Ahmed is absolutely right. And it used to be, ten years ago, that pricing for offset printing was such that one couldn't sensibly resort to offset unless the print run was at least 500 copies or more. But, in competition with digital printers, offset printers began to lower their prices, so that beginning around 2000 one could print just 300-400 copies offset (and get the higher quality that comes with it) at a cost that was competitive with digital printing. But it remains true that anywhere below, say, 200 copies digital printing is more cost-effective. Most of our paperback print runs start with 200 copies and thus are all printed digitally. The life cycle of a typical monograph for us at Penn State these days is: initial 300-400 cloth run offset (with sewn binding); initial paperback printing of 200 copies SRDP (short-run digital printing); when annual sales fall below 100, then pure POD (one copy at a time).

Sandy Thatcher


At 11:29 PM -0400 6/10/10, Ahmed Hindawi wrote:
Joe, this is not actually true. Offset printing has a high
initial/fixed cost for a print run and a lower marginal cost per
copy. POD has (almost) zero initial/fixed cost and high marginal
cost per copy. At smaller number of copies, the cost per copy of
POD is much smaller than regular offset printing. At larger
number o copes, the cost per copy of POD becomes higher than the
regular offset printing.

The number of copies at which POD stop being more cost effective than offset printing depends on a number of parameters (including whether the printing is in color or not), but it used to be in the area of a couple of hundreds of copies. More recently, we have started using a vendor who is giving us prices that make POD less costly for B&W books for any print runs up to 1000-1500 copies. I was very impressed. At 200 to 500 copies, the difference in cost is very substantial.

Ahmed Hindawi

On Thu, Jun 10, 2010 at 4:05 AM, Joseph Esposito <espositoj@gmail.com> wrote:

 I am afraid Heather is misinformed about the economics of
 print on demand. The unit cost for POD is significantly
 higher than for books printed on offset equipment. The
 savings for POD, when they exist, come about from the absence
 of a need to manage inventory. If you can sell only one or
 two copies, POD is more efficient. If you can sell 1,000 (or
 100,000, for that matter), start the presses.
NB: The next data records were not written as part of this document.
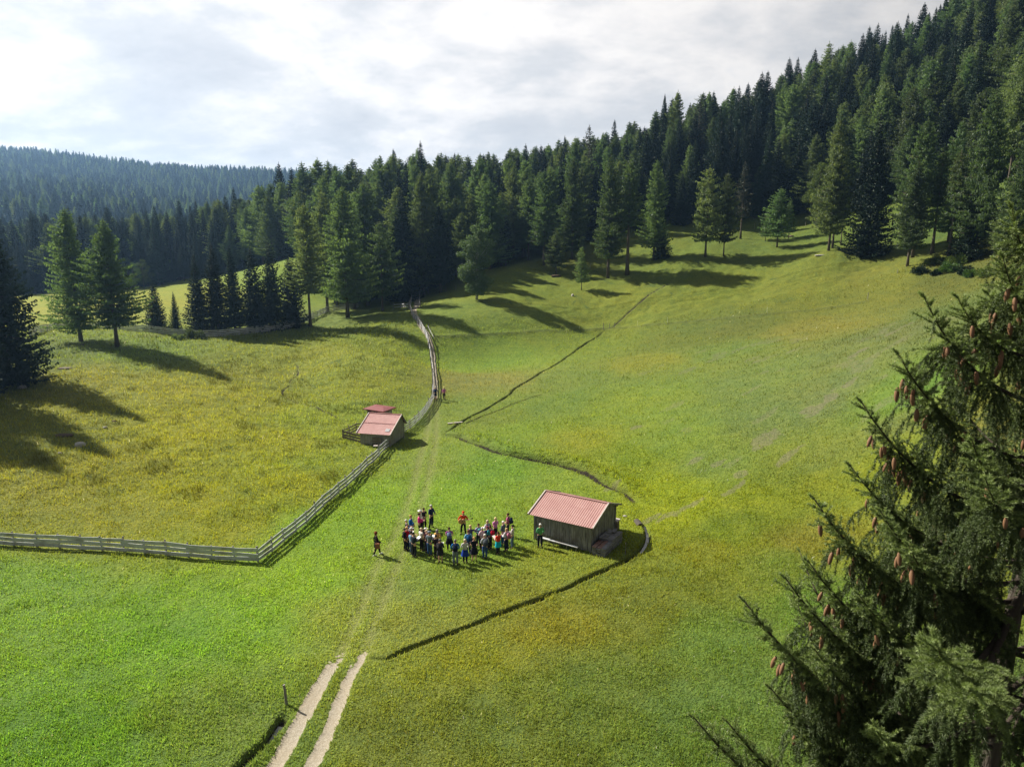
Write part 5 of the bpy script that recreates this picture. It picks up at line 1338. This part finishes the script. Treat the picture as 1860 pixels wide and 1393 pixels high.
def skin_job(key, ve, sub=1):
    v, e = ve; me = bpy.data.meshes.new('figure'); me.from_pydata([x[:3] for x in v], e, [])
    o = bpy.data.objects.new('figure', me); COL.objects.link(o)
    sm = o.modifiers.new('s', 'SKIN'); sm.use_smooth_shade = True; sm.branch_smoothing = .3
    for i, x in enumerate(v):
        sv = me.skin_vertices[0].data[i]; sv.radius = (x[3], x[3]); sv.use_root = (i == 0)
    # torsos are wider than deep
    if sub: sb = o.modifiers.new('b', 'SUBSURF'); sb.levels = sub; sb.render_levels = sub
    _pend.append((key, o))
for pn, P in POSES.items():
    skin_job((pn, 'body'), skel(P)); skin_job((pn, 'long_top'), top_only(P, .016, True)); skin_job((pn, 'short_top'), top_only(P, .014, False))
    skin_job((pn, 'trousers'), legs_only(P, .016, True)); skin_job((pn, 'shorts'), legs_only(P, .022, False))
bpy.context.view_layer.update(); dg = bpy.context.evaluated_depsgraph_get()
BM = {}
for key, o in _pend:
    me = bpy.data.meshes.new_from_object(o.evaluated_get(dg)); BM[key] = me
for key, o in _pend:
    d_ = o.data; bpy.data.objects.remove(o); bpy.data.meshes.remove(d_)
def widen(me, body=False):
    n = len(me.vertices); c = np.empty(n*3, np.float32); me.vertices.foreach_get('co', c); c = c.reshape(-1, 3)
    # torso: wider across the shoulders, flatter front to back (hands in front are left alone)
    z = c[:, 2]; t = np.clip((z-.84)/.06, 0, 1)*np.clip((1.47-z)/.06, 0, 1)*np.clip((.20-np.abs(c[:, 0]))/.05, 0, 1)*np.clip((.17-np.abs(c[:, 1]))/.03, 0, 1)
    c[:, 0] *= 1+.22*t; c[:, 1] *= 1-.14*t
    me.vertices.foreach_set('co', c.ravel()); me.update()
for key, me in BM.items():
    widen(me)
    if key[1] == 'body':
        me.name = 'person_body'; me.materials.clear(); me.materials.append(M_SKIN); me.materials.append(M_EYE); me.materials.append(M_LIP)
        bm = bmesh.new(); bm.from_mesh(me)
        for x in (-.032, .032):
            r_ = bmesh.ops.create_icosphere(bm, subdivisions=1, radius=.011, matrix=Matrix.Translation((x, .088, 1.637)))
            for vv in r_['verts']:
                for f in vv.link_faces: f.material_index = 1
        r_ = bmesh.ops.create_cube(bm, size=1, matrix=Matrix.Translation((0, .089, 1.573)) @ Matrix.Diagonal((.042, .012, .010, 1)))
        for vv in r_['verts']:
            for f in vv.link_faces: f.material_index = 2
        bm.to_mesh(me); bm.free()
def lathe(prof, n=16, sx=1.0, sy=1.0, wav=0.0):
    b = MB(); 
    for i, (rr_, z) in enumerate(prof):
        for k in range(n):
            a = 2*math.pi*k/n; q = rr_*(1+wav*math.sin(a*5)*(i/len(prof))); b.v.append((q*math.cos(a)*sx, q*math.sin(a)*sy, z))
    for i in range(len(prof)-1):
        for k in range(n): b.f.append((i*n+k, i*n+(k+1) % n, (i+1)*n+(k+1) % n, (i+1)*n+k)); b.m.append(0)
    return b.mesh('part', True)
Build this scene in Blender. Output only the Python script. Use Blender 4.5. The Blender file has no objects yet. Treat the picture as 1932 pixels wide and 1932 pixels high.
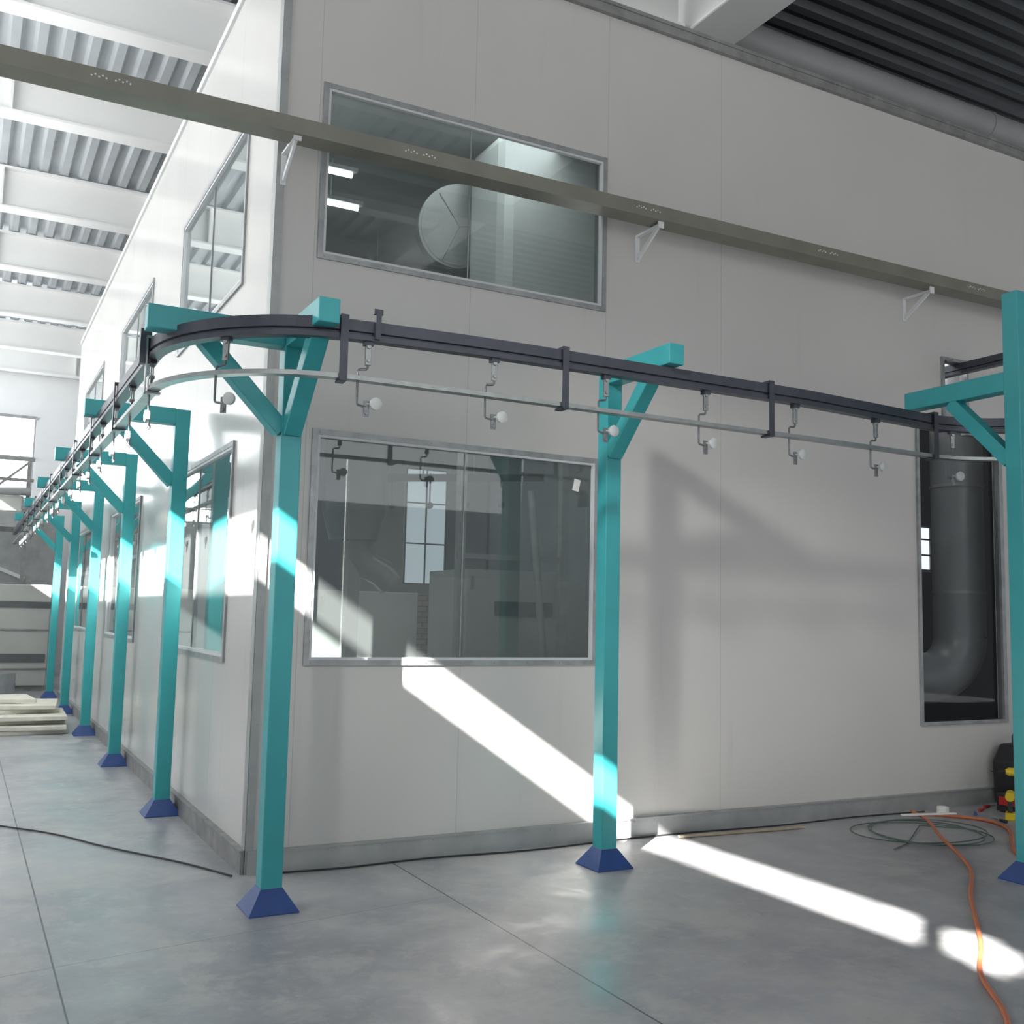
import bpy, math, random, bmesh
from mathutils import Vector, Matrix
random.seed(4)
S=bpy.context.scene
COL=S.collection
try: S.view_settings.view_transform='Standard'
except Exception: pass

# ------------------------------------------------------------------ materials
def newmat(name):
    m=bpy.data.materials.new(name); m.use_nodes=True
    nt=m.node_tree; b=nt.nodes["Principled BSDF"]
    return m,nt,b
def mat(name,col,rough=.5,metal=0.,var=.08,scale=3.,bump=0.,coord='Object',spec=.5,rvar=0.):
    m,nt,b=newmat(name)
    tc=nt.nodes.new("ShaderNodeTexCoord"); n=nt.nodes.new("ShaderNodeTexNoise")
    n.inputs['Scale'].default_value=scale; n.inputs['Detail'].default_value=4
    nt.links.new(tc.outputs[coord],n.inputs['Vector'])
    r=nt.nodes.new("ShaderNodeValToRGB"); c=r.color_ramp
    c.elements[0].position=.3; c.elements[1].position=.7
    c.elements[0].color=[x*(1-var) for x in col]+[1]; c.elements[1].color=[min(1,x*(1+var)) for x in col]+[1]
    nt.links.new(n.outputs['Fac'],r.inputs[0]); nt.links.new(r.outputs[0],b.inputs['Base Color'])
    b.inputs['Roughness'].default_value=rough; b.inputs['Metallic'].default_value=metal
    b.inputs['Specular IOR Level'].default_value=spec
    if bump:
        bp=nt.nodes.new("ShaderNodeBump"); bp.inputs['Strength'].default_value=bump; bp.inputs['Distance'].default_value=.01
        nt.links.new(n.outputs['Fac'],bp.inputs['Height']); nt.links.new(bp.outputs[0],b.inputs['Normal'])
    return m
def emat(name,col,st):
    m,nt,b=newmat(name); b.inputs['Base Color'].default_value=(*col,1)
    b.inputs['Emission Color'].default_value=(*col,1); b.inputs['Emission Strength'].default_value=st
    return m
def glassmat(name,tint=(.84,.87,.865),k=1.,add=.05,film=.065):
    m,nt,b=newmat(name); nt.nodes.remove(b)
    o=[n for n in nt.nodes if n.type=='OUTPUT_MATERIAL'][0]
    def M(op,a,c=None,cl=False):
        x=nt.nodes.new("ShaderNodeMath"); x.operation=op; x.use_clamp=cl
        for i,q in enumerate((a,c)):
            if q is None: continue
            if isinstance(q,(int,float)): x.inputs[i].default_value=q
            else: nt.links.new(q,x.inputs[i])
        return x.outputs[0]
    ge=nt.nodes.new("ShaderNodeNewGeometry"); vm=nt.nodes.new("ShaderNodeVectorMath"); vm.operation='DOT_PRODUCT'
    nt.links.new(ge.outputs['Normal'],vm.inputs[0]); nt.links.new(ge.outputs['Incoming'],vm.inputs[1])
    f5=M('POWER',M('SUBTRACT',1.0,M('ABSOLUTE',vm.outputs['Value'])),5.0)
    fac=M('ADD',M('MULTIPLY',f5,.95*k),add,True)
    t=nt.nodes.new("ShaderNodeBsdfTransparent"); t.inputs[0].default_value=(*tint,1)
    g=nt.nodes.new("ShaderNodeBsdfGlossy"); g.inputs['Roughness'].default_value=.015; g.inputs[0].default_value=(.92,.95,.95,1)
    mx=nt.nodes.new("ShaderNodeMixShader")
    nt.links.new(fac,mx.inputs[0])
    nt.links.new(t.outputs[0],mx.inputs[1]); nt.links.new(g.outputs[0],mx.inputs[2])
    d=nt.nodes.new("ShaderNodeBsdfDiffuse"); d.inputs[0].default_value=(.50,.54,.54,1)
    m2=nt.nodes.new("ShaderNodeMixShader"); m2.inputs[0].default_value=film
    nt.links.new(mx.outputs[0],m2.inputs[1]); nt.links.new(d.outputs[0],m2.inputs[2]); nt.links.new(m2.outputs[0],o.inputs[0])
    return m
def seammat(name,col,rough,axis,seams,eps=.002,spec=.5,sc=(.44,.44,.43,1)):
    m=mat(name,col,rough,0,.03,.7,0,'Object',spec)
    nt=m.node_tree; b=nt.nodes["Principled BSDF"]
    src=b.inputs['Base Color'].links[0].from_socket
    tc=nt.nodes.new("ShaderNodeTexCoord"); sp=nt.nodes.new("ShaderNodeSeparateXYZ"); nt.links.new(tc.outputs['Object'],sp.inputs[0])
    acc=None
    for s in seams:
        c=nt.nodes.new("ShaderNodeMath"); c.operation='COMPARE'; c.inputs[1].default_value=s; c.inputs[2].default_value=eps
        nt.links.new(sp.outputs[axis],c.inputs[0])
        if acc is None: acc=c.outputs[0]
        else:
            a=nt.nodes.new("ShaderNodeMath"); a.operation='MAXIMUM'; nt.links.new(acc,a.inputs[0]); nt.links.new(c.outputs[0],a.inputs[1]); acc=a.outputs[0]
    mp=nt.nodes.new("ShaderNodeMapping"); mp.inputs['Scale'].default_value=(5,5,.5); nt.links.new(tc.outputs['Object'],mp.inputs[0])
    n=nt.nodes.new("ShaderNodeTexNoise"); n.inputs['Scale'].default_value=1.2; n.inputs['Detail'].default_value=6; nt.links.new(mp.outputs[0],n.inputs[0])
    mr=nt.nodes.new("ShaderNodeMapRange"); mr.inputs[1].default_value=.62; mr.inputs[2].default_value=.85; mr.inputs[3].default_value=0; mr.inputs[4].default_value=.25
    nt.links.new(n.outputs[0],mr.inputs[0])
    m1=nt.nodes.new("ShaderNodeMix"); m1.data_type='RGBA'; m1.inputs[7].default_value=(.38,.38,.37,1)
    nt.links.new(mr.outputs[0],m1.inputs[0]); nt.links.new(src,m1.inputs[6])
    m2=nt.nodes.new("ShaderNodeMix"); m2.data_type='RGBA'; m2.inputs[7].default_value=sc
    nt.links.new(acc,m2.inputs[0]); nt.links.new(m1.outputs[2],m2.inputs[6]); nt.links.new(m2.outputs[2],b.inputs['Base Color'])
    return m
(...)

 As for the idea that ebooks will represent a market that is
 substantially additive to the print market, well, what was
 that line from Hemingway? 'Wouldn't it be nice to think so?'

 Joe Esposito

 On Tue, Jun 8, 2010 at 2:22 PM, Heather Morrison
 <hgmorris@sfu.ca> wrote:
 Joe Esposito wrote:

 Book professionals are now forecasting that in five years,
 25% of the book market will be electronic. How can anyone
 expect to sell print under these circumstances?

 Comment:

 Assuming that this forecast is correct - that 25% of the
 book market will indeed be electronic in five years, does
 this not mean that 75% of the book market will be print?
 If sales of e-book editions take off, this does not
 necessarily mean a corresponding decrease in print - the 75%
 could be 75% of a larger market.

 Within the next few years, it should be possible to greater
 lower the cost of print books through print-on-demand. It
 makes sense to me that people would make use of a book
 espresso machine at their university library or bookstore,
 and pay a modest fee for the book production and
 print-on-demand rights, as the high cost of attempting to
 distribute limited edition academic books on a worldwide
 basis are thereby eliminate, as are all sales and most
 marketing costs.

 Another possible model is a completely free internet-based
 edition, with revenue generated by value-add electronic
 versions, i.e. the web browser version is free, but there is
 a modest fee for the Kindle version.